** START Provided data **
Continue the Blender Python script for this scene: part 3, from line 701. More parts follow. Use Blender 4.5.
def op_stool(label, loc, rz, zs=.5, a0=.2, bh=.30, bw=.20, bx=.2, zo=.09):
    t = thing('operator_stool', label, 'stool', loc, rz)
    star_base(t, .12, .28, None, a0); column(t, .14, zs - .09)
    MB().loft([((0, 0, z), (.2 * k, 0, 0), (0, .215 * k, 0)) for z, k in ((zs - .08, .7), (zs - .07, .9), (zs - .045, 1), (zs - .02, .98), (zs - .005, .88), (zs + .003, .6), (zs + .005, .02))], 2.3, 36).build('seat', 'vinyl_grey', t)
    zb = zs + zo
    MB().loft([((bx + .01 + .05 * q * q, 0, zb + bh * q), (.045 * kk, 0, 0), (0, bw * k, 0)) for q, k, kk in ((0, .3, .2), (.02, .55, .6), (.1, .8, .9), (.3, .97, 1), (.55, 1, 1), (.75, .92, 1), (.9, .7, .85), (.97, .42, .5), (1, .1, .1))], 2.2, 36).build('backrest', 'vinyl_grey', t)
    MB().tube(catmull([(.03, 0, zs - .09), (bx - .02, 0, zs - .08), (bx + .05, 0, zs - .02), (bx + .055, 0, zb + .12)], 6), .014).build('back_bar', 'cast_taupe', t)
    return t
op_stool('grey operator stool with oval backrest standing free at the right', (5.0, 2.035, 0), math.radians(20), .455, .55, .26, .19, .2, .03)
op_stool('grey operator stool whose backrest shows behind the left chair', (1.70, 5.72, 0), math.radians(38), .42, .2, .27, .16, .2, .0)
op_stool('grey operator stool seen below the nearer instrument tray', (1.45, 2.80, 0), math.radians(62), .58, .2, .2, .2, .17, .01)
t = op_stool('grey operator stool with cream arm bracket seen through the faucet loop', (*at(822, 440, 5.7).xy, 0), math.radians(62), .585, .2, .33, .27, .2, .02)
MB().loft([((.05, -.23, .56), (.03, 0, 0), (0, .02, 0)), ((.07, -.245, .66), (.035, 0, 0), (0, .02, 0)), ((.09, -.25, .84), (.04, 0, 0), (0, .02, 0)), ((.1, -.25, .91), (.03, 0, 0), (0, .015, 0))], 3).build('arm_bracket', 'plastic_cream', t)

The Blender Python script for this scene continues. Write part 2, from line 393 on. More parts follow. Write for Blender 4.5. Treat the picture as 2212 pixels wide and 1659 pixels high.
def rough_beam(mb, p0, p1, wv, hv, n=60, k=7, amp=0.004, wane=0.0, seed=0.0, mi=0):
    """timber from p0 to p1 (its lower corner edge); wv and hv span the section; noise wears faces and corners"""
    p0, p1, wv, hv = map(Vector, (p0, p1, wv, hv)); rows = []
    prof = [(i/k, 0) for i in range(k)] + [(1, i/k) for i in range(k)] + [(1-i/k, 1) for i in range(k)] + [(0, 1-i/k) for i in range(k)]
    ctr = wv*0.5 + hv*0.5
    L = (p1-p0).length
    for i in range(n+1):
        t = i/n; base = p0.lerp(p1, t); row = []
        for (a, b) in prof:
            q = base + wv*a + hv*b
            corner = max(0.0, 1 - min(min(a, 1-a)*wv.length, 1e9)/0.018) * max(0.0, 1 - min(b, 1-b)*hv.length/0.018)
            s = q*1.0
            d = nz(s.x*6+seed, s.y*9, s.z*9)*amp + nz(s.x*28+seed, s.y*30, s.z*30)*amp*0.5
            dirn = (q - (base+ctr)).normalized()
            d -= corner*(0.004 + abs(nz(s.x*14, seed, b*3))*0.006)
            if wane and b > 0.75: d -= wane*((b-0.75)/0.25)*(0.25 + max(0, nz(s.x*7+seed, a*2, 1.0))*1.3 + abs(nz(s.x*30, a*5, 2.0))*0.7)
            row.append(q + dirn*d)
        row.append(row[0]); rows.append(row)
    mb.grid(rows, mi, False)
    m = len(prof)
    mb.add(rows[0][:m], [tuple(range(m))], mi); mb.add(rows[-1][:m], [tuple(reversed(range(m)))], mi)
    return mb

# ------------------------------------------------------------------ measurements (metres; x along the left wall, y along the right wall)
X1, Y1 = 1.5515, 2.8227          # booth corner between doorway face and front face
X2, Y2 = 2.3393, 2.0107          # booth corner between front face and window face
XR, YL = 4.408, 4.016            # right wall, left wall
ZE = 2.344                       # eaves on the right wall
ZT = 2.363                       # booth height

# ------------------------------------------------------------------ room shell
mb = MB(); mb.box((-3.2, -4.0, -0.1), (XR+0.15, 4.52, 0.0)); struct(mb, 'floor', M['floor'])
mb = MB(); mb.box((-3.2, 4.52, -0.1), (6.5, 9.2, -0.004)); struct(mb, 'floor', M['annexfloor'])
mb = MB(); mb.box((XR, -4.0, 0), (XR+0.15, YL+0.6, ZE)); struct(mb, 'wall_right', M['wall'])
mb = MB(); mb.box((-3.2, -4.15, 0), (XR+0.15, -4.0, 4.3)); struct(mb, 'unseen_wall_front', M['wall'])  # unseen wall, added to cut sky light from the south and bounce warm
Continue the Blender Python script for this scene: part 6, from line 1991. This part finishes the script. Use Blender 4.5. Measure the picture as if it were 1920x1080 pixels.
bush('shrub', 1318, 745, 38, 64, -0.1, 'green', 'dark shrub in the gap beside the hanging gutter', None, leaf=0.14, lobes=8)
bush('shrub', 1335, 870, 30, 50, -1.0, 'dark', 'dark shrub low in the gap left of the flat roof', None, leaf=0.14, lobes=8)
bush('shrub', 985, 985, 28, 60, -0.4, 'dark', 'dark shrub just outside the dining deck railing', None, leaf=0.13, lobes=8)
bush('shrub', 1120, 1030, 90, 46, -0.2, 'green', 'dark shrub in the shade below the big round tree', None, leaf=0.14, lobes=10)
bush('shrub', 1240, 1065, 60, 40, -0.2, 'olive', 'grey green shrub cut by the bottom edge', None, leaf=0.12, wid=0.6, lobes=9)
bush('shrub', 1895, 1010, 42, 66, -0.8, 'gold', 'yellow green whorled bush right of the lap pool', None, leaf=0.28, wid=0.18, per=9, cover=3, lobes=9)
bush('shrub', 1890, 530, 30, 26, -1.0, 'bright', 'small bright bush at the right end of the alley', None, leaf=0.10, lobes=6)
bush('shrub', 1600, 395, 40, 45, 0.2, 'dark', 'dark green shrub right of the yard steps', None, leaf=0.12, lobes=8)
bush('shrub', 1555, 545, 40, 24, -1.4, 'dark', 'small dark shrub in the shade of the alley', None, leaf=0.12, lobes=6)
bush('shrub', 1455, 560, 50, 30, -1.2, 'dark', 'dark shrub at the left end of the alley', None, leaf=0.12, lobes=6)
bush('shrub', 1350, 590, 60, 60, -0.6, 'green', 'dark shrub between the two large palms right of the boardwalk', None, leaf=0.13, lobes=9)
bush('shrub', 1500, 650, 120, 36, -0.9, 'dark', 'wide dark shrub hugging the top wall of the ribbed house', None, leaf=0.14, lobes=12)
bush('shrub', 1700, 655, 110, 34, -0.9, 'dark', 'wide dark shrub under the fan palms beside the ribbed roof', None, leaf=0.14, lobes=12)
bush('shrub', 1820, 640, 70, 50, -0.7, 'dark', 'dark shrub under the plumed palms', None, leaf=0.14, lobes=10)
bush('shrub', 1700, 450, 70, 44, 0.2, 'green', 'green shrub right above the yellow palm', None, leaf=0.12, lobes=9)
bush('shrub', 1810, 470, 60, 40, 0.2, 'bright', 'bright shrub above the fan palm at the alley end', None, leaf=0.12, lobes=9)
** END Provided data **
▸ **What to work on**: The lines to be given again exactly are those from the one containing "bush('shrub', 1240, 1065, 60, 40, -0.2, 'olive', 'grey" up to and including the one containing "bush('shrub', 1500, 650, 120, 36, -0.9, 'dark', 'wide".

▸ **Exercise result**:
bush('shrub', 1240, 1065, 60, 40, -0.2, 'olive', 'grey green shrub cut by the bottom edge', None, leaf=0.12, wid=0.6, lobes=9)
bush('shrub', 1895, 1010, 42, 66, -0.8, 'gold', 'yellow green whorled bush right of the lap pool', None, leaf=0.28, wid=0.18, per=9, cover=3, lobes=9)
bush('shrub', 1890, 530, 30, 26, -1.0, 'bright', 'small bright bush at the right end of the alley', None, leaf=0.10, lobes=6)
bush('shrub', 1600, 395, 40, 45, 0.2, 'dark', 'dark green shrub right of the yard steps', None, leaf=0.12, lobes=8)
bush('shrub', 1555, 545, 40, 24, -1.4, 'dark', 'small dark shrub in the shade of the alley', None, leaf=0.12, lobes=6)
bush('shrub', 1455, 560, 50, 30, -1.2, 'dark', 'dark shrub at the left end of the alley', None, leaf=0.12, lobes=6)
bush('shrub', 1350, 590, 60, 60, -0.6, 'green', 'dark shrub between the two large palms right of the boardwalk', None, leaf=0.13, lobes=9)
bush('shrub', 1500, 650, 120, 36, -0.9, 'dark', 'wide dark shrub hugging the top wall of the ribbed house', None, leaf=0.14, lobes=12)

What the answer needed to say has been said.